Stefano Zacchiroli wrote:
- the ocaml-nox .deb is now about 30 Mb and installs something like 9 Mb of camlp4 related executables (sizes on i386 arch). Shall we split out an ocaml-camlp4-extras with the various kind of camlp4 executables?
As seems to be the consensus: definitely!
- the ocaml-source package now contains ocaml sources *after* debian specific patches have been applied. Is that what we want? (My answer is yes, but one can argue that a vanilla source tarball is desirable)
Agreed.
- ocamlbuild is installed upstream as ocamlbuild.byte / ocamlbuild.native / ocamlbuild (the latter being a *copy* of the best executable among the former two). This breaks the convention of foo / foo.opt of other legacy ocaml tools. I thus renamed ocamlbuild so that the plain version is bytecode (and is in ocaml-nox) and so that ocamlbuild.opt is the optimized version (and is in ocaml-native-compilers). Do you like my choice?
As a general point, I've always been somewhat annoyed by having this stratification. It seems to me that there is no good reason to have both the native and byte code version of stand-alone executables installed at the same time (or preferring the byte code version over a native code version). Ideally, a package should only provide one or the other. I wonder if it would be a good idea to try to make ocaml-native-compilers follow this as well (replace ocamlopt with ocamlopt.opt instead of installing both at the same time). Several build environments seem to check for what is installed, but I don't think any of them actually do anything different based on what is installed. ocamlopt and ocamlopt.opt are almost always operationally equivalent (except for the rare compiler stack-overflow).

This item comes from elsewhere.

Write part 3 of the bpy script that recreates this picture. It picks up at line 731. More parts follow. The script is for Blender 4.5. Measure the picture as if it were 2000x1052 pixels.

- assuming the experimental packages are fine (please test them no matter the open issues above!) are we ready to upload to unstable? (Of course pending an approval of the RMs)
Just FYI, the regexp-pp package will not work with ocaml 3.10, but I'm not sure that it is maintained upstream and seems to be subsumed by micmatch anyway. So I'm just planning on seeming which package gets updated for 3.10 and possibly dropping regexp-pp from the archive if it is indeed deprecated. It certainly shouldn't affect our decision on moving to 3.10.